My university this year has lost many, many faculty members to an early retirement program offered by the state as a cost-saving mechanism. And while all of the faculty will be missed in their way, some are outright institutions, having taught for upwards of thirty, or even forty years.
I overheard a conversation today in which two colleagues were lamenting the departure of a third. One of the two suddenly chuckled and said that, according to the facilities management staff, the retiring faculty member filled eight industrial-sized recycling bins (55-gallon+) while cleaning out his office.
Eight 55-gallon drums of paper. Not books. Not beloved tchotchkes that in some way reflect one’s interests. Not photos. Just . . . paper–photocopied articles, yes, but also forms, records, and all of the other documentary evidence that’s the daily reality of working in a public university.
My first reaction was, “now that’s a professor.” (I’m an avowed packrat.) But then I started feeling a little choked by paper, and immediately started casting about for things I could safely throw away. It turns out a shockingly large percentage of the articles I’ve carried diligently around in file folders over the past 16 years–some from Virginia to Chicago/Milwaukee to Atlanta to New Britain–are available in .pdf format online. (Hello, Zotero.) I can scan letters that are autogenerated by the graduate school, notifying new admissions that I’m their advisee.

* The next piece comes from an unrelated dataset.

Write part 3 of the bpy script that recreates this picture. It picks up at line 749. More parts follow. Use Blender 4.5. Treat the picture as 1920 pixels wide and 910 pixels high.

So that’s my resolution for this month: To throw away recycle at least 10 sheets of paper each time I’m in the office.
Things that will help you achieve a less paper-clotted future:
- A scanner.
- A digital camera.
- Your department’s photocopier. Our department got a new one about a year or so ago, and it will scan a pdf of your originals and e-mail it to you just as easily–easier!–than it will spit out collated, stapled copies.
- This post by Boone Gorges.
I’m not saying “be paperless,” but only that we could live with less paper.



3 Responses to What will you throw away today?
Jason B. Jones - August 7, 2009 at 12:25 am
I’m definitely the choir here. My office is a notorious rathole, and I’m comfortable with some of it–for instance, I’ll never get rid of my Pickwick Papers-themed finger bowls.
So I talk a good game about throwing stuff out–we’ll see if my floor is still visible at the end of September.
Ethan Watrall - August 6, 2009 at 9:08 pm
My father was an academic (now retired), and he inhabited the same office for about 25 years. He, like many academics, didn’t throw a damn thing away. Papers, exams, student bibliographies, photocopied articles, etc, etc, etc. So much that you had to move stacks of stuff if you even wanted to sit down. My father had an enormous (positive) impact on the kind of academic I’ve become. So, even though I’m a fully “digital” academic, a little office clutter – piles of books, photocopied/printed articles, tchotchkes, etc – always reminds me of my dad, and therefor brings me some comfort.
Ethan Watrall - August 7, 2009 at 9:04 am
I think that an “archaeological” (or, more accurately, an ethnoarchaeological) study of professor’s offices would be fascinating. Our offices aren’t just storage spaces and meeting/work spaces, they are an extension of our academic identity. What sorts of material culture to we privileged, what is the (in situ) context of that material culture – how do we use stuff to construct and signal identity. For instance, among many other things, I’ve got several toy bisons scattered around my office – I use this to signal my connection with the northern plains (where I got my archaeological start). Kinda fits into the whole “whats on your desk” theme.